Horrific as this is, there is something even more horrible that we hear in the silence of the Apostle’s account.

While Matthew quotes the Prophet Jeremiah about the depth and breadth of the parents’ sorrow, he gives no indication that they defended their children. If the mothers–and especially the fathers–of Jerusalem didn’t open the doors children’s’ killers, they certainly didn’t bar the door either.

Matthew gives us no indication that the parents resisted the slaughter of their own children. Instead, it appears as if the parents of Jerusalem, even if unwillingly, stood by and allowed their sons to be slaughtered.

Why would they do this?

Herod’s murderous order and the cooperation of soldiers makes a certain rough sense. They had positions in society that they wanted to protect. Herod especially was a man of great wealth and power because he cooperated with the hated Romans.

But why did the parents and the whole of Jerusalem not rise up in rebellion? Why did they stand aside an allow this great evil?

In the verse immediately prior to those in today’s Gospel we are told that when Herod heard about the birth of the Messiah “he was troubled, and all Jerusalem with him” (Matthew 2:3, NJKV).

As he so often does, St John Chrysostom goes to the heart of the matter. “Since Herod was king, he was naturally afraid both for himself and for his children. But why was Jerusalem troubled?”
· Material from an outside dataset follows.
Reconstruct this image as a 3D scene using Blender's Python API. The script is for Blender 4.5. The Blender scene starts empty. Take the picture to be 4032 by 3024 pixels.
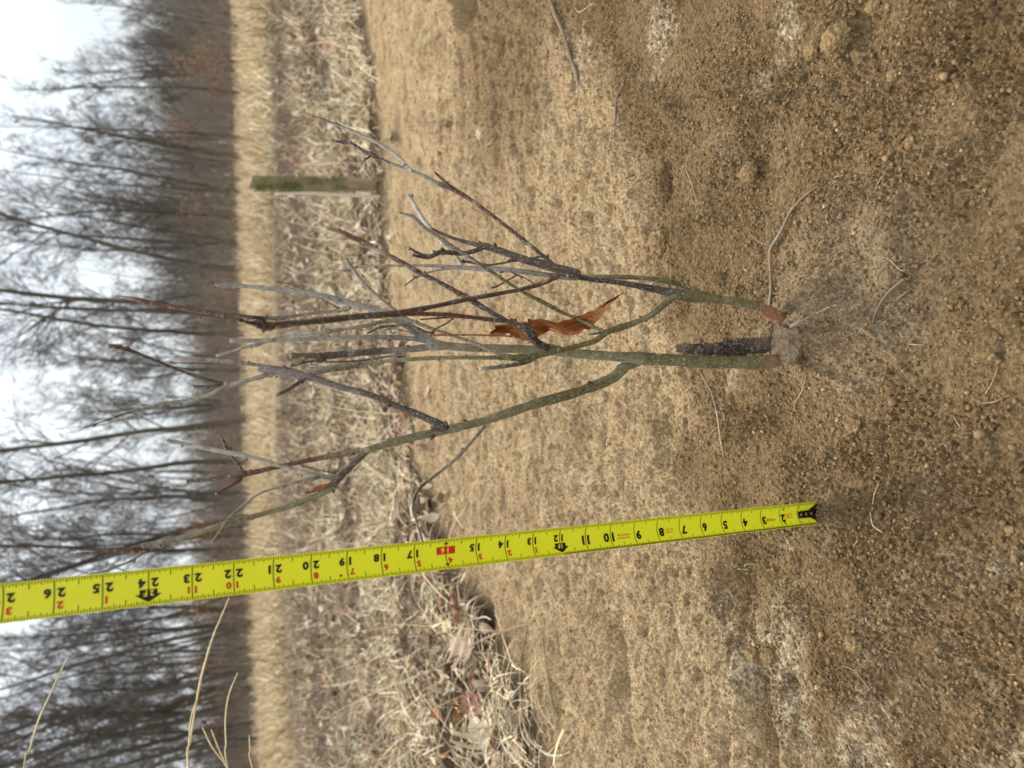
import bpy, bmesh, math, random
import numpy as np
from mathutils import Vector, Matrix

SC = bpy.context.scene
COL = SC.collection
rad = math.radians
# ------------------------------------------------------------------ camera
FPX, CX, CY = 2796.0, 2016.0, 1512.0          # focal length and centre in pixels of the 4032x3024 picture
CAM_H, PITCH, ROLL = 0.557, rad(21.5), rad(1.55)
R0, U0 = Vector((1, 0, 0)), Vector((0, math.sin(PITCH), math.cos(PITCH)))
FW = Vector((0, math.cos(PITCH), -math.sin(PITCH)))
RT = math.cos(ROLL)*R0 - math.sin(ROLL)*U0
UP = math.sin(ROLL)*R0 + math.cos(ROLL)*U0
CP = Vector((0, 0, CAM_H))
cam = bpy.data.objects.new('camera', bpy.data.cameras.new('camera'))
COL.objects.link(cam)
m = Matrix.Identity(4)
for i in range(3):                              # the phone is held upright, the picture lies on its side
    m[i][0], m[i][1], m[i][2], m[i][3] = -UP[i], RT[i], -FW[i], CP[i]
cam.matrix_world = m
cd = cam.data
cd.lens, cd.sensor_width, cd.sensor_fit = 24.0, 24.0*4032/FPX, 'HORIZONTAL'
cd.clip_start, cd.clip_end = 0.02, 2000
cd.dof.use_dof, cd.dof.focus_distance, cd.dof.aperture_fstop = True, 0.70, 6.6
SC.camera = cam
# ------------------------------------------------------------------ light
SUN_EL, SUN_AZ = rad(46), rad(-16)              # hazy sun beyond the scene, a little to the left
w = bpy.data.worlds.new('World'); SC.world = w; w.use_nodes = True
nt = w.node_tree; N = nt.nodes; L = nt.links
bg = N['Background']; bg.inputs[1].default_value = 1.0
sky = N.new('ShaderNodeTexSky'); sky.sky_type = 'NISHITA'; sky.sun_disc = False
sky.sun_elevation, sky.sun_rotation = SUN_EL, SUN_AZ
sk = N.new('ShaderNodeVectorMath'); sk.operation = 'SCALE'; sk.inputs['Scale'].default_value = 0.10
L.new(sky.outputs[0], sk.inputs[0])
tc = N.new('ShaderNodeTexCoord'); mp = N.new('ShaderNodeMapping'); mp.inputs['Scale'].default_value = (1, 1, 3)
nz = N.new('ShaderNodeTexNoise'); nz.inputs['Scale'].default_value = 3.2; nz.inputs['Detail'].default_value = 5
cr = N.new('ShaderNodeValToRGB'); cr.color_ramp.elements[0].position, cr.color_ramp.elements[1].position = .32, .68
cr.color_ramp.elements[0].color = (.66, .71, .76, 1); cr.color_ramp.elements[1].color = (.86, .905, .93, 1)
L.new(tc.outputs['Generated'], mp.inputs[0]); L.new(mp.outputs[0], nz.inputs[0]); L.new(nz.outputs[0], cr.inputs[0])
mx = N.new('ShaderNodeMix'); mx.data_type = 'RGBA'; mx.inputs[0].default_value = .88   # cloud cover
L.new(sk.outputs[0], mx.inputs[6]); L.new(cr.outputs[0], mx.inputs[7])
sz = N.new('ShaderNodeSeparateXYZ'); L.new(tc.outputs['Generated'], sz.inputs[0])
ov = N.new('ShaderNodeMapRange'); ov.inputs[1].default_value = 0.0; ov.inputs[2].default_value = 1.0; ov.inputs[3].default_value = .72; ov.inputs[4].default_value = 1.75
L.new(sz.outputs[2], ov.inputs[0])                # an overcast sky is about three times as bright overhead as low down
sk2 = N.new('ShaderNodeVectorMath'); sk2.operation = 'SCALE'; L.new(mx.outputs[2], sk2.inputs[0]); L.new(ov.outputs[0], sk2.inputs['Scale']); L.new(sk2.outputs[0], bg.inputs[0])
sl = bpy.data.lights.new('sun', 'SUN'); sl.energy = 2.7; sl.angle = rad(18); sl.color = (1, .91, .77)
so = bpy.data.objects.new('sun', sl); COL.objects.link(so)
sd = Vector((math.sin(SUN_AZ)*math.cos(SUN_EL), math.cos(SUN_AZ)*math.cos(SUN_EL), math.sin(SUN_EL)))
so.rotation_euler = (-sd).to_track_quat('-Z', 'Y').to_euler()
SC.view_settings.view_transform = 'Standard'; SC.view_settings.look = 'None'
SC.view_settings.exposure = 0.62; SC.view_settings.gamma = 1.0

# ------------------------------------------------------------------ helpers
def ray(X, Y):
    return FW + RT*((CY-Y)/FPX) - UP*((X-CX)/FPX)
def at_y(X, Y, y):                              # the point of a sight line that lies y metres ahead
    d = ray(X, Y); return CP + d*(y/d.y)
def on_ground(X, Y, z=0.0):
    d = ray(X, Y); return CP + d*((z-CAM_H)/d.z)
def disp(X, Y): return X*4032/2212, Y*3024/1659
def tag(o, label=None, cat=None, group=None, kind=None):
    if label: o['label'] = label
    if cat: o['category'] = cat
    if group: o['group'] = group
    if kind: o['kind'] = kind
    return o
def empty(name, loc, *a, **k):
    o = bpy.data.objects.new(name, None); o.location = loc; o.empty_display_size = .05
    COL.objects.link(o); return tag(o, *a, **k)
def link(name, me, mat, parent=None, loc=None):
    o = bpy.data.objects.new(name, me); COL.objects.link(o)
    if mat and not me.materials: me.materials.append(mat)
    if parent:
        o.parent = parent
        o.location = -parent.location if loc is None else loc   # mesh data are in world space
    elif loc is not None: o.location = loc
    return o
def np_mesh(name, V, Fc, colors=None, smooth=True):
    V = np.asarray(V, np.float32); Fc = np.asarray(Fc, np.int32); k = Fc.shape[1]
    me = bpy.data.meshes.new(name)
    me.vertices.add(len(V)); me.vertices.foreach_set('co', V.ravel())
    me.loops.add(Fc.size); me.loops.foreach_set('vertex_index', Fc.ravel())
    me.polygons.add(len(Fc)); me.polygons.foreach_set('loop_start', np.arange(0, Fc.size, k, dtype=np.int32))
    me.polygons.foreach_set('loop_total', np.full(len(Fc), k, np.int32))
    me.polygons.foreach_set('use_smooth', np.full(len(Fc), smooth, bool))
    me.update(calc_edges=True)
    if colors is not None:
        a = me.attributes.new('tint', 'FLOAT_COLOR', 'POINT')
        c = np.ones((len(V), 4), np.float32); c[:, :3] = colors; a.data.foreach_set('color', c.ravel())
    return me
def srgb(r, g, b):
    f = lambda c: (c/255/12.92) if c < 10 else ((c/255+.055)/1.055)**2.4
    return (f(r), f(g), f(b))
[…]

After all the coming of the “the Savor, Benefactor and Deliverer” would be to the advantage not only of Jerusalem and the Jewish People but all humanity.

And, after all, it would be a great honor for the Savior to be born of Jewish woman; not only Mary but the whole of the Jewish People would be vindicated for their fidelity to God.

So why was Jerusalem afraid? Why did they passive cooperate with what Holy Tradition says was the murder of some 14,000 infants?

Chrysostom says they behaved as they did because they were gripped by the same “idolatrous affections” that caused the Hebrew Children to turn away in the hearts from God after their liberation from Egypt many centuries ago.

As horrible as was the killing, as oppressive as was Rome in ways great and small, submission to the Empire offered wealth to some and at least the illusion of security to all.

It is tempting to look back at Matthew’s account of betrayal and violence and think that we have somehow grown beyond such things. While I can’t speak for others, I know this isn’t the case for me.

No, I’m not violent but how easily have I become attached to my position as a priest in the Church. I wouldn’t raise my hand against others but how easily come cutting words to my lips or rise malicious thoughts in my heart.

The difference between Herod, the citizens of Jerusalem and me is one of degree. Like Herod “and all Jerusalem with him,” my heart is often troubled when God makes even the smallest request of me.

Like the Galatians, I “bite and devour” my neighbor by my lack of charity (Galatians 5:15).

Like Saul on the road to Damascus, I “kick against the goads” (Acts 26:14).

Like Saul, I do all this because I am more attached to the gifts than the Giver. I  love the things of God more than God Himself.

Or maybe U imagine that what I have, what I have accomplished, I have done simply on my own. Even divine grace I twist into something that I deserve, as something that is mine by right rather than from God’s love for me.

My brothers and sisters in Christ! God has blessed each of us with spiritual, intellectual, social and yes, material, gifts. When we forget that what we have we have as God’s gift to us, when we imagine that what we have, we have by right rather than grace, then, at that moment, we too become capable of great violence.

In His Incarnation, Jesus Christ has saved us not simply from condemnation in the life to come but freed us from the violence we see not only in the Scriptures but all around us. The fact that this violence is usually social and emotional rather than physically should not lull us into imagining that violence doesn’t mar our lives and doesn’t dwell in our hearts.

But having acknowledged this, we need not despair. Rather, we turn to Christ with repentance for our sins and gratitude for His many gifts.

If we do this, then when in response to the festal greeting “Christ is Born!” our response “Glorify Him!” will be more than words. Our glorification of Christ will have the power to transform our lives and the lives of all we meet.